Restoration Heart: A Memoir
by William Cash Constable, 416pp, £20/$19.54
Restoration Heart will cheer anyone who has reached mid-life without finding fame, success, fulfilment or love. Approaching his 50th birthday William Cash is sunk in gloom, leafing through old love letters returned or never sent, his one cherished project on hold, all his friends either rich or successful or both. His own personal life is a calamity: a string of relationships with high-maintenance women who discover that the real passion of William’s life is Upton Cressett, an inherited Tudor wreck at the end of a remote and muddy lane in Shropshire. Quixotically rescued from ruin by his father, the house has been gutted and abandoned in William’s absence by gung-ho builders. His search for true love seems hopeless. Like the first renovators confronted by William’s ambitious restoration project, the girlfriends take fright and bolt.
This comic, ruefully philosophical account of his rake’s progress starts in the money-mad 1980s in LA, where as a gossip columnist and Times correspondent Cash is swept up into the Hollywood rollercoaster, sharing digs and partying with the hedonistic A-list Brit-set known to hostile Americans as “the Viles”, after Waugh’s Vile Bodies.

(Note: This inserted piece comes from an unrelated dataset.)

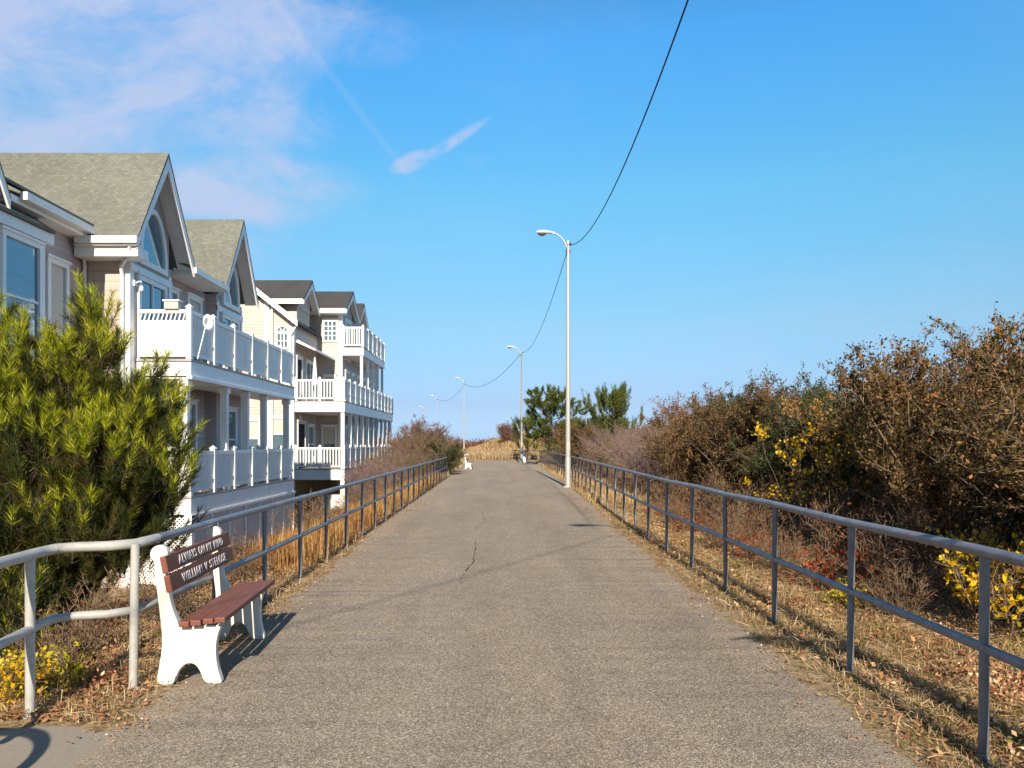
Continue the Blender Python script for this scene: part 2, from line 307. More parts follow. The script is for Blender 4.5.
class MB:
    def __init__(s, org=(0, 0, 0)): s.v = []; s.f = []; s.o = Vector(org); s.sm = set()
    def add(s, vs, fs, smooth=False):
        n = len(s.v); s.v += [tuple(Vector(v) - s.o) for v in vs]
        for f in fs:
            if smooth: s.sm.add(len(s.f))
            s.f.append([n + i for i in f])
        return s
    def box(s, x0, x1, y0, y1, z0, z1):
        return s.add([(x0, y0, z0), (x1, y0, z0), (x1, y1, z0), (x0, y1, z0), (x0, y0, z1), (x1, y0, z1), (x1, y1, z1), (x0, y1, z1)],
                     [(0, 3, 2, 1), (4, 5, 6, 7), (0, 1, 5, 4), (1, 2, 6, 5), (2, 3, 7, 6), (3, 0, 4, 7)])
    def ext(s, pts, d):
        """closed polygon of 3-D points extruded by vector d"""
        n = len(pts); d = Vector(d); P = [Vector(p) for p in pts]
        nrm = Vector((0, 0, 0))
        for i in range(n): nrm += P[i].cross(P[(i + 1) % n])
        if nrm.dot(d) > 0: P = P[::-1]
        return s.add(P + [p + d for p in P], [tuple(range(n)), tuple(range(2 * n - 1, n - 1, -1))] + [(i, i + n, (i + 1) % n + n, (i + 1) % n) for i in range(n)])
    def tube(s, pts, r, seg=10, caps=True):
        P = [Vector(p) for p in pts]; n = len(P)
        rr = r if isinstance(r, (list, tuple)) else [r] * n
        vs = []; prev = None
        for i, p in enumerate(P):
            if i == 0: t = P[1] - P[0]
            elif i == n - 1: t = P[-1] - P[-2]
            else: t = (P[i + 1] - p).normalized() + (p - P[i - 1]).normalized()
            t.normalize()
            if prev is None:
                a = Vector((0, 0, 1)) if abs(t.z) < 0.9 else Vector((1, 0, 0)); u = t.cross(a).normalized()
            else: u = (prev - t * prev.dot(t)).normalized()
            prev = u; w = t.cross(u)
            for k in range(seg):
                an = 2 * math.pi * k / seg; vs.append(p + (u * math.cos(an) + w * math.sin(an)) * rr[i])
        fs = [(i * seg + k, i * seg + (k + 1) % seg, (i + 1) * seg + (k + 1) % seg, (i + 1) * seg + k) for i in range(n - 1) for k in range(seg)]
        s.add(vs, fs, True)
        if caps: s.add(vs[:seg], [tuple(range(seg - 1, -1, -1))]); s.add(vs[-seg:], [tuple(range(seg))])
        return s
    def lathe(s, c, prof, seg=12, axis='z'):
        c = Vector(c); vs = []
        for r, h in prof:
            for k in range(seg):
                a = 2 * math.pi * k / seg; x, y = math.cos(a) * r, math.sin(a) * r
                vs.append(c + (Vector((x, y, h)) if axis == 'z' else Vector((h, x, y))))
        n = len(prof)
        s.add(vs, [(i * seg + k, i * seg + (k + 1) % seg, (i + 1) * seg + (k + 1) % seg, (i + 1) * seg + k) for i in range(n - 1) for k in range(seg)], True)
        s.add(vs[:seg], [tuple(range(seg - 1, -1, -1))]); s.add(vs[-seg:], [tuple(range(seg))]); return s
    def build(s, name, mt, parent=None, bevel=0.0):
        me = bpy.data.meshes.new(name); me.from_pydata(s.v, [], s.f); me.materials.append(mt)
        for i in s.sm: me.polygons[i].use_smooth = True
        o = bpy.data.objects.new(name, me); COL.objects.link(o); o.parent = parent
        if bevel:
            q = o.modifiers.new('bevel', 'BEVEL'); q.width = bevel; q.segments = 2; q.limit_method = 'ANGLE'; q.angle_limit = R(40)
        return o

# ------------------------------------------------------------------ terrain
def sst(a, b, x): t = np.clip((x - a) / (b - a), 0, 1); return t * t * (3 - 2 * t)
def gz(x, y):
    x = np.asarray(x, float); y = np.asarray(y, float)
    bank = -1.42 * sst(2.75, 6.0, -x) * (1 - sst(50, 66, y)) * sst(-30, -10, y)
    d1 = 2.3 * np.exp(-(((x - 2.6) / 5.2) ** 2 + ((y - 92) / 13) ** 2))
    d2 = 1.3 * np.exp(-(((x - 22) / 14.0) ** 2 + ((y - 95) / 22) ** 2)) + 0.9 * np.exp(-(((x + 25) / 14.0) ** 2 + ((y - 110) / 18) ** 2))
    off = sst(0.25, 1.6, np.abs(x) - 2.2)
    bump = (0.05 * np.sin(x * 1.9 + 0.7 * np.sin(y * 0.8)) * np.sin(y * 1.3 + 1.0) + 0.03 * np.sin(x * 5.1 + y * 3.7) + 0.02) * off
    far = sst(64.5, 72, y)
    rise = 0.25 * sst(4.5, 9, x)
    return -0.006 + bank + (d1 + d2) * far + bump + rise - 0.03 * off
def axis(segs):
    a = []
    for s0, s1, n in segs: a += list(np.linspace(s0, s1, n, endpoint=False))
    return np.array(a + [segs[-1][1]])
xs = axis([(-900, -60, 16), (-60, -12, 30), (-12, 12, 120), (12, 60, 40), (60, 900, 16)])
ys = axis([(-200, -12, 12), (-12, 40, 180), (40, 130, 130), (130, 300, 30), (300, 1600, 14)])
X, Y = np.meshgrid(xs, ys); Z = gz(X, Y)
V = np.stack([X.ravel(), Y.ravel(), Z.ravel()], 1); nx, ny = len(xs), len(ys)
I = np.arange(nx * ny).reshape(ny, nx)
Fq = np.stack([I[:-1, :-1].ravel(), I[:-1, 1:].ravel(), I[1:, 1:].ravel(), I[1:, :-1].ravel()], 1)
tag(npmesh('ground', V, Fq, M['ground'], None, True), kind='structure')
# the path: a straight strip with crumbled edges, swinging left at its far end
rng = np.random.default_rng(3)
cR = lambda y: float(np.interp(y, [-20, 11, 18, 30, 62], [2.03, 2.05, 2.28, 2.55, 2.85]))
cL = lambda y: -float(np.interp(y, [-20, 8, 14, 30, 62], [2.12, 2.10, 2.28, 2.36, 2.70]))
yv = np.concatenate([np.arange(-20, 2, 0.5), np.arange(2, 14, 0.07), np.arange(14, 30, 0.16), np.arange(30, 62.01, 0.4)])
def edge_noise(n, a):
    w = rng.normal(0, 1, n); w = np.convolve(w, np.ones(7) / 7, 'same') * 2 + rng.normal(0, 0.45, n); return w * a
eR = edge_noise(len(yv), 0.045); eL = edge_noise(len(yv), 0.045)
V = []; 
for y, a, b_ in zip(yv, eL, eR):
    l, r = cL(y) + a, cR(y) + b_
    V += [(l - 0.05, y, -0.02), (l, y, 0.0), (l * 0.5 + r * 0.5, y, 0.012), (r, y, 0.0), (r + 0.05, y, -0.02)]
n = len(yv); I = np.arange(n * 5).reshape(n, 5)
Fq = np.stack([I[:-1, :-1].ravel(), I[:-1, 1:].ravel(), I[1:, 1:].ravel(), I[1:, :-1].ravel()], 1)
tag(npmesh('path', V, Fq, M['asphalt']), kind='structure')
b = MB()
cen = [(0.1, 62.0), (-0.6, 63.6), (-3.0, 65.0), (-7, 66.0), (-14, 66.8), (-26, 67)]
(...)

In spite of his disillusion (“Just having a good time is a road to ruin, self-destruction and misery,” he writes morosely to one girlfriend), he returns to London an expert in the lifestyle of the mega-rich and founds Spear’s, the UK’s in-house magazine for millionaires.

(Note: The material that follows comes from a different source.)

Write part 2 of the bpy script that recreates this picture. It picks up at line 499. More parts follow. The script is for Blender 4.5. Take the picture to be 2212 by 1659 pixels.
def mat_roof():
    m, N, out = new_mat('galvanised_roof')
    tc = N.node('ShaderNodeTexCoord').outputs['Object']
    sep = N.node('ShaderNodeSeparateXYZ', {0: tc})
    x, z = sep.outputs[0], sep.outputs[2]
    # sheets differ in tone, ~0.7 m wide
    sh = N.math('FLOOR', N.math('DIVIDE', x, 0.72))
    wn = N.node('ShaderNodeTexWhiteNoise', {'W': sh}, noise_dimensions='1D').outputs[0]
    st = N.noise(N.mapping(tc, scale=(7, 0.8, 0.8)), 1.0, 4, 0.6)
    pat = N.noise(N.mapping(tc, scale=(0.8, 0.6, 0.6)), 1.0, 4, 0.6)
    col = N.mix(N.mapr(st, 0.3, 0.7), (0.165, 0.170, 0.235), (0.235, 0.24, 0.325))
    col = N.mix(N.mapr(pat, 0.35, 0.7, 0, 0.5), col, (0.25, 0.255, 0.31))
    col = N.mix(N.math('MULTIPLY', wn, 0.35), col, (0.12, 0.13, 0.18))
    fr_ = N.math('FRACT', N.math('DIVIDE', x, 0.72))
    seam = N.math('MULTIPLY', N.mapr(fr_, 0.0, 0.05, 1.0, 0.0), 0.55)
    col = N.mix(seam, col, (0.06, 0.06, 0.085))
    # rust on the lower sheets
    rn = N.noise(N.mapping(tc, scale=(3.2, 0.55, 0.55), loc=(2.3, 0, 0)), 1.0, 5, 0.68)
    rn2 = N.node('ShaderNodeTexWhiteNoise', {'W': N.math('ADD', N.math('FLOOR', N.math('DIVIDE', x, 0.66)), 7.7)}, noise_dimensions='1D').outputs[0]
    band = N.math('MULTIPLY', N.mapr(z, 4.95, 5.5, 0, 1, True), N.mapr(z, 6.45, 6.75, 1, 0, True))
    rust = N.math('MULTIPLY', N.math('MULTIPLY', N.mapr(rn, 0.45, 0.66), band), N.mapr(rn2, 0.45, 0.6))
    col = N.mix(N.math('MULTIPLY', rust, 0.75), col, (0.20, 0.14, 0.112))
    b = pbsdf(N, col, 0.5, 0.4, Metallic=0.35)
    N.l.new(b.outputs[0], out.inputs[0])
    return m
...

A dashing but often penniless journalist, he moves in a world of champagne and cigar lunches, high-end brand names, celebrities, security guards and vintage car collectors; Harvey Weinstein makes an appearance, Liz Hurley is a close friend. Before long he’s making Hello! headlines with his marriage to Ilaria, a beautiful daughter of the Bulgari jewellery dynasty.
Predictably, Ilaria divorces him; so too does his second wife, unenthused by “the architectural salvage yard that I hoped would be our family home”. Next up is art dealer Helen Macintyre, but their promising relationship is cut short by a bombshell that will rock the political world. Helen confides that the father of her child is not her ex-partner, but Boris Johnson. Cash is aghast. “I felt I had inadvertently been pushed out into the hot glare of the Circus Maximus sand to fight against a popular and seasoned champion with a string of prize conquests notched on his leather belt.”
Inevitably the scandal breaks, and a media frenzy explodes around them. To escape the “ferret run” they flee to Antigua where, somehow unsurprisingly, they meet Piers Morgan on holiday. It is a classic case of the biter bit. Cash first met Morgan while “crouching together in the bushes” as they stalked Madonna at the Cannes Film Festival in the 1990s. Interrogated by Piers, texted constantly by Boris, Helen is “torn”. Before long, the heartbroken Cash has lost yet another prospective life partner.
Things are no better in Shropshire. Disasters bedevil the stop-start renovation of Upton Cressett, no sooner open to visitors than it is threatened first by wind turbines, then an industrial pig farm. To save his beloved local landscape, Cash embarks on a despairing campaign to challenge the new planning laws and alter the listing of his house to Grade I. He employs a pair of Romanian Big Issue sellers as housekeepers. Reviews from visitors on TripAdvisor plummet: “We soon had more ‘Terrible’ reports than anywhere else near Bridgnorth.”
This is the moment Cash retires to the barn to brood over his boxes of letters, wondering where it all went so badly wrong. But now, for once, something begins to go right.
Holidaying in Venice with his latest girlfriend, an interior decorator and milliner, he finds himself with someone unpretentious and genuine – a Catholic, as it happens, like himself. Overlooking his tendency to walk into canals and to seek out only the smartest restaurants, she falls in love with both him and Upton Cressett. And Upton Cressett itself begins to look up. His local and national campaigns have had an impact, and his research at last turns up findings that upgrade the area’s heritage listing. The wind turbines and pig farms are seen off. He hides his third and most hopeful wedding ring in the Norman font of Upton Cressett’s ancient church, and the married couple take on the renovation project together. Visitor numbers rocket; the place wins awards as Shropshire’s “best hidden gem”. The tale ends with Cash’s 50th birthday in the newly revived house, crowded with the friends, money-men and celebrities he once envied, but not any more.
The naïvely optimistic, all-too-human hero who blunders from one romantic car crash to the next in this entertaining, often poignant book, is straight out of Waugh or Wodehouse, two comic stylists Cash consciously echoes. But romantics are also perfectionists. Cash’s refusal to give up or compromise wins him true love in the end, and gains the coveted Grade I status for what is now a celebrated Tudor renovation. Every rake’s progress is a morality tale – not many are this heartening.